Mientras la violencia escolar se convierte en una preocupación global, algunas comunidades educativas parecen haber encontrado una vía alternativa y radicalmente distinta: la prevención desde la raíz. En lugar de reaccionar ante el bullying, lo evitan. Y no lo hacen con manuales o charlas aisladas, sino a través de un sistema que cultiva el respeto, la autonomía y la empatía desde los primeros años de vida. Es el caso del Colegio Epullay, en Chile, uno de los centros Montessori más consolidados del país, con más de 30 años de trayectoria.
La propuesta Montessori no ofrece soluciones mágicas ni protocolos reactivos. Lo que propone es un diseño integral del entorno, donde cada detalle; desde la disposición del mobiliario hasta la actitud del adulto, está pensado para favorecer la autorregulación, la convivencia armónica y el desarrollo de la voluntad ética. En estas salas no hay gritos ni comparaciones, no hay premios ni castigos. En cambio, hay silencio, respeto, cooperación. “Lo primero que sorprende al entrar a una sala Montessori es la calma.
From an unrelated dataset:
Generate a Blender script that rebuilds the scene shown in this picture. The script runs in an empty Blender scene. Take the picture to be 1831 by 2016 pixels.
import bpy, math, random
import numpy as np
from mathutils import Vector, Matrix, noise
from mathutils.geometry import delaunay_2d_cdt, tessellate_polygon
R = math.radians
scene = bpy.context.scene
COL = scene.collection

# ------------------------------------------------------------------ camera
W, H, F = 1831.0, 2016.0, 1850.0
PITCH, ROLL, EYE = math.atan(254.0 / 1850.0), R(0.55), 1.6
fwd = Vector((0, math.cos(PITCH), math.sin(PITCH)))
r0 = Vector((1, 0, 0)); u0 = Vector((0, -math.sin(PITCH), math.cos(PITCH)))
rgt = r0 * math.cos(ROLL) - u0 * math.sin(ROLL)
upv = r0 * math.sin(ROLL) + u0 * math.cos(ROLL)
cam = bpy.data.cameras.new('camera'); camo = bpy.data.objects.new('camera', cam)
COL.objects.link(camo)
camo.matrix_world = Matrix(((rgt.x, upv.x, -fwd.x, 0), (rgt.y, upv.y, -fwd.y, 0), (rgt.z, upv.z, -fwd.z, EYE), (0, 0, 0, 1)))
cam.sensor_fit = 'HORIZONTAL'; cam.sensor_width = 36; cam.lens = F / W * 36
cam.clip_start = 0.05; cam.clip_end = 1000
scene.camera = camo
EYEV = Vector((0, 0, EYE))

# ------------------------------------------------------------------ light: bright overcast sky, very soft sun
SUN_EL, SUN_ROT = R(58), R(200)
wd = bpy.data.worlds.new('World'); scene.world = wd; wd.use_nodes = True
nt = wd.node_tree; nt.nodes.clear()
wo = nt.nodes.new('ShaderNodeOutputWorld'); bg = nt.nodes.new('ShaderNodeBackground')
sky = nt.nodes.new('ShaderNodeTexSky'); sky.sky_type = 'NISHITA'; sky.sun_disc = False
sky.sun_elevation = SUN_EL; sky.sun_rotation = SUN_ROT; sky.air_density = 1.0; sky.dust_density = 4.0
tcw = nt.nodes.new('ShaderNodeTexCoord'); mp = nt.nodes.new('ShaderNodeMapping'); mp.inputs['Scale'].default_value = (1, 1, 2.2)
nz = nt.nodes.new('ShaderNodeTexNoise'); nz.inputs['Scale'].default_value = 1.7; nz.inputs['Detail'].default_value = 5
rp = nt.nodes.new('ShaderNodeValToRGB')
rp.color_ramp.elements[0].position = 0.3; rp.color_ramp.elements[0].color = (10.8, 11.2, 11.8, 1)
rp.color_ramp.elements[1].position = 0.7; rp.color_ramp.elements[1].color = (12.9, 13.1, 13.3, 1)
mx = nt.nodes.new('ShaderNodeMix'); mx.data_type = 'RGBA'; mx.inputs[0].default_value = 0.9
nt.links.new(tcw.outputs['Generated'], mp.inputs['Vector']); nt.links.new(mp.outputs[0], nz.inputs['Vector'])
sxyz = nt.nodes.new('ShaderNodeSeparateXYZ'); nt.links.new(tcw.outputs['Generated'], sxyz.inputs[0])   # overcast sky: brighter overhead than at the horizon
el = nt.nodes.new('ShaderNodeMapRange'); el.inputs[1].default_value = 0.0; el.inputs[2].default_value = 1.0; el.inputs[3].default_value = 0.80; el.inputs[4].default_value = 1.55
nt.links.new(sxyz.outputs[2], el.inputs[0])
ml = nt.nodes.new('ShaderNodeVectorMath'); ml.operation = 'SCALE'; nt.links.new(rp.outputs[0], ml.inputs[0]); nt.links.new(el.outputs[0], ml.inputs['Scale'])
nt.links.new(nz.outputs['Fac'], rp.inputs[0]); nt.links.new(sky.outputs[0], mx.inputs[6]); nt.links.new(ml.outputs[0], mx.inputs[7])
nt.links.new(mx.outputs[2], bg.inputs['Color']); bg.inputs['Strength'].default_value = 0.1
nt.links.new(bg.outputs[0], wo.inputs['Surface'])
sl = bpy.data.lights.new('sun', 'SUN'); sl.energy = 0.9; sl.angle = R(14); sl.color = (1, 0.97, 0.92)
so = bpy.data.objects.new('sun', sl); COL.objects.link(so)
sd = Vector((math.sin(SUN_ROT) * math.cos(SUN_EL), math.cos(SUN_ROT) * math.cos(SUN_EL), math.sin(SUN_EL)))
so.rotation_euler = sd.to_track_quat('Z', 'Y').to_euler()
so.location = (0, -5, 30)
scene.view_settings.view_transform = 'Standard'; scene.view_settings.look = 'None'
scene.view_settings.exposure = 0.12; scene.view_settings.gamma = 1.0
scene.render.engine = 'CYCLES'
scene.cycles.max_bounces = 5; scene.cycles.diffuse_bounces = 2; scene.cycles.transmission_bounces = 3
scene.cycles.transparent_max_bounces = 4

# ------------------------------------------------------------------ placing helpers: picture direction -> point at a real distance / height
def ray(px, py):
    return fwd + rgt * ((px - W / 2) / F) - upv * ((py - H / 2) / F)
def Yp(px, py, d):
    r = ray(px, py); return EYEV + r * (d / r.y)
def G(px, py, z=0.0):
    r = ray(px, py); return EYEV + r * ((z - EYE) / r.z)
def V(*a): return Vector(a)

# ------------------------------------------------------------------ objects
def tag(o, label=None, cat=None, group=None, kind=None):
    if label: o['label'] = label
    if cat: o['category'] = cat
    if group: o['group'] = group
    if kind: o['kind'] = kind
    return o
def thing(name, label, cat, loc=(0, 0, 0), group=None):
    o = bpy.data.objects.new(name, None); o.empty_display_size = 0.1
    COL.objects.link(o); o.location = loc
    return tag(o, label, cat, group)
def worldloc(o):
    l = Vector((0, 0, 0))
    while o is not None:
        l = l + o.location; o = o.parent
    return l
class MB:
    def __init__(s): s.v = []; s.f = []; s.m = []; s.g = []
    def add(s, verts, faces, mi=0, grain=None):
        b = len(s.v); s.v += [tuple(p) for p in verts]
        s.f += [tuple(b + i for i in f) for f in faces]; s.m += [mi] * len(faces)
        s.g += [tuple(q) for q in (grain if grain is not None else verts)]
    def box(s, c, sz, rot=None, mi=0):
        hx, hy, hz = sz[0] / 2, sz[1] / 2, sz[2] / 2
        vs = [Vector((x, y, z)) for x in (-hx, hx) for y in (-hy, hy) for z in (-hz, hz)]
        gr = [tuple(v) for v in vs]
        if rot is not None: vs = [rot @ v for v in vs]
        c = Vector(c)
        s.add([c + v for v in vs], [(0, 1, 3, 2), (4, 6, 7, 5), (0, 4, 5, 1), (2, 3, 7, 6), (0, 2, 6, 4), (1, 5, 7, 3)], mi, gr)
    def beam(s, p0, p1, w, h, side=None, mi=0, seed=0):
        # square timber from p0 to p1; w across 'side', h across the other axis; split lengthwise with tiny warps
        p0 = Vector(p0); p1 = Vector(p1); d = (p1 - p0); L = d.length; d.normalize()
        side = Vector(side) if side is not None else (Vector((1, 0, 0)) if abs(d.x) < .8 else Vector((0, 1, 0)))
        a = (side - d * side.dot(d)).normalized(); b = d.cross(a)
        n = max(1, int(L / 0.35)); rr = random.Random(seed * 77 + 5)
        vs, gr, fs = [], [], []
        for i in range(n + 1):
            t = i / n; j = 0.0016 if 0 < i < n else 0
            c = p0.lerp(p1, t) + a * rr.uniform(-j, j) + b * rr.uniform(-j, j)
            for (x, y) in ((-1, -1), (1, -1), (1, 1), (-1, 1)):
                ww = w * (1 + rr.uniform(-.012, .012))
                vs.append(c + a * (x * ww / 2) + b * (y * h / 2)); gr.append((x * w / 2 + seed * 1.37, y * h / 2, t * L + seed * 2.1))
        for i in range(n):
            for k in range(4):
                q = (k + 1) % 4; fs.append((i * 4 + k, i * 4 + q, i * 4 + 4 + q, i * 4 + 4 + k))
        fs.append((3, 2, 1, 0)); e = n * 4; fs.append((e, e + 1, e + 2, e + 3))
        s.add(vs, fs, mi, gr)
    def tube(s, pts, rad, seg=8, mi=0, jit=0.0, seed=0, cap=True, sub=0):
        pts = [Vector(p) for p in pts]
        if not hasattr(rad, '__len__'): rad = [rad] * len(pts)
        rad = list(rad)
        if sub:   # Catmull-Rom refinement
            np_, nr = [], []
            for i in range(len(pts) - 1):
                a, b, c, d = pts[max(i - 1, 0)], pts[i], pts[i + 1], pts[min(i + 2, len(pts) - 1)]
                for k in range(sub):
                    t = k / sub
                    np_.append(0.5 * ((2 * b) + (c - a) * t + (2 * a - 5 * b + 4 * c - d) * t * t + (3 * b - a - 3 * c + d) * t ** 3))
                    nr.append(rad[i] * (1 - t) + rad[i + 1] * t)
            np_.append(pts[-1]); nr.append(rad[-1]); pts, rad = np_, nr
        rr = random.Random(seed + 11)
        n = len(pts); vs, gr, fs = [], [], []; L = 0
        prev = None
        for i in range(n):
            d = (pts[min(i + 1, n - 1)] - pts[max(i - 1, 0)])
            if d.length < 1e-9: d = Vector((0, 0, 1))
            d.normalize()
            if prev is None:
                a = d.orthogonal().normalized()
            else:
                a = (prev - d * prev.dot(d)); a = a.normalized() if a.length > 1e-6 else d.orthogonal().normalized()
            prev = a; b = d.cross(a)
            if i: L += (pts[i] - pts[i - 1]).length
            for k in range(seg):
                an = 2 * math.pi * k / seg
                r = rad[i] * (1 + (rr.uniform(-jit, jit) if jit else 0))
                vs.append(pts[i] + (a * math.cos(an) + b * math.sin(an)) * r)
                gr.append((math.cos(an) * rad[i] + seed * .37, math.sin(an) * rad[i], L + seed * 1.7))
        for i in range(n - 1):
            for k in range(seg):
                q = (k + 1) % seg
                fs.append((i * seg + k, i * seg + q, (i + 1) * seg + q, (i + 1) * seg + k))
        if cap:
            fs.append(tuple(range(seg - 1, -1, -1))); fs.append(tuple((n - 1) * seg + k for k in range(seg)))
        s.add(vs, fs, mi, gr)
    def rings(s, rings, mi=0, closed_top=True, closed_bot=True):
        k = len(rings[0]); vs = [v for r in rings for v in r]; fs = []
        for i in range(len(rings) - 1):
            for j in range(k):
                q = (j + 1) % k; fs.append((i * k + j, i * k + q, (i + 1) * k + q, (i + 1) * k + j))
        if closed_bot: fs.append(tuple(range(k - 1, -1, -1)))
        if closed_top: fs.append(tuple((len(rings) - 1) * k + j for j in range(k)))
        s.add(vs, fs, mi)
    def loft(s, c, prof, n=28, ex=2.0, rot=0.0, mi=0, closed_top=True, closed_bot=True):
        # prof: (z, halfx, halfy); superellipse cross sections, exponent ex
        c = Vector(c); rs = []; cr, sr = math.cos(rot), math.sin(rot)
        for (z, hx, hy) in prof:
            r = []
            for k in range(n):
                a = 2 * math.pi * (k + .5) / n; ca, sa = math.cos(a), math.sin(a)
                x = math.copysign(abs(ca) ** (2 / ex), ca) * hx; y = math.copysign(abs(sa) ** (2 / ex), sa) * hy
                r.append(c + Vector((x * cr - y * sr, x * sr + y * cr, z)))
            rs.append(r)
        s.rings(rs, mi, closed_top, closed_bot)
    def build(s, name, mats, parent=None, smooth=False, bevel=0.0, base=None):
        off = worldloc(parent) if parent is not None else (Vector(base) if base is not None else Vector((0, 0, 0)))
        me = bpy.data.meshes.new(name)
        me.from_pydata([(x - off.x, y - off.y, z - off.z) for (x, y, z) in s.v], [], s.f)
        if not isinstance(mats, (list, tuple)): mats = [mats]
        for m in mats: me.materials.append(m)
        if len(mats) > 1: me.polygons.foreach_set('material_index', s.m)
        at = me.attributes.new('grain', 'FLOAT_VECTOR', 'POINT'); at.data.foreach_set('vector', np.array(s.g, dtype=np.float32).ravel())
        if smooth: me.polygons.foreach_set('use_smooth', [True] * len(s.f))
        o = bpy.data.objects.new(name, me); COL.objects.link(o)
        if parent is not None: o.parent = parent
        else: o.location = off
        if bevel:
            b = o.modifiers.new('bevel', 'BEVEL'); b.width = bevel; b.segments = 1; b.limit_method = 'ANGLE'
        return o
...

Pero lo más profundo es la manera en que los niños se relacionan entre sí: con amabilidad, con ayuda mutua, sin necesidad de competir”, explica Paulina Bobadilla, guía y directora de la Casa de los Niños en el Colegio Epullay.
En este contexto, el respeto no es una asignatura: es un lenguaje común. Se expresa en los gestos cotidianos; al pedir ayuda, al esperar un turno, al cuidar el material, y está sostenido por adultos que modelan esa conducta constantemente. “No se trata de controlar a los niños desde afuera, sino de acompañarlos a construir su propio equilibrio interno. Eso es lo que Montessori llama autodisciplina”, afirma Bobadilla.
Esta metodología parte de un principio poderoso: los niños no son recipientes a llenar, sino sujetos capaces de construir su desarrollo si cuentan con un ambiente adecuado. Y ese ambiente incluye orden, belleza, silencio, libertad y relaciones basadas en la dignidad. En un espacio así, no hay lugar para el bullying. No porque se reprima, sino porque no germina. “Los niños no son comparados ni calificados. Cada uno trabaja a su ritmo y elige lo que necesita. Esa autonomía reduce la ansiedad, el resentimiento y la necesidad de sobresalir a costa del otro”, agrega la educadora.
Cuando surgen conflictos, y siempre surgen, se viven como oportunidades de aprendizaje. En lugar de castigos, hay conversaciones. En lugar de señalar culpables, se trabaja con la reparación. Los niños aprenden a nombrar lo que sienten, a pedir perdón, a escuchar sin interrumpir. “No enseñamos habilidades blandas como si fueran extras. Son parte del día a día, de cada interacción. La paz no se enseña: se practica”, afirma Bobadilla.
Pero esta mirada no se queda dentro de la escuela. El enfoque Montessori también ofrece claves simples y efectivas para que las familias transformen sus casas en espacios de paz y respeto. Desde ofrecer entornos ordenados y accesibles, hasta hablar con claridad y sin violencia, pasando por modelar la resolución de conflictos o permitir el juego libre y el contacto con la naturaleza, cada gesto suma. “Los niños aprenden observando. Si nosotros pedimos perdón o cuidamos una planta con cariño, ellos también lo harán”, dice la directora.
Frente a una cultura educativa que muchas veces enfatiza la obediencia y el control externo, Montessori propone algo más difícil pero también más revolucionario: la formación del carácter desde adentro. Confiar en los niños, permitirles equivocarse, darles responsabilidades reales, acompañarlos sin humillar. Todo esto construye un ser humano que no necesita dañar para afirmarse, ni tolera ser dañado sin alzar la voz.
En tiempos donde la violencia escolar se multiplica y las respuestas se sienten insuficientes, el enfoque Montessori recuerda que la paz no es un decreto: es una forma de vida. Y que, como toda forma de vida, se cultiva desde la infancia, todos los días y en todos los espacios.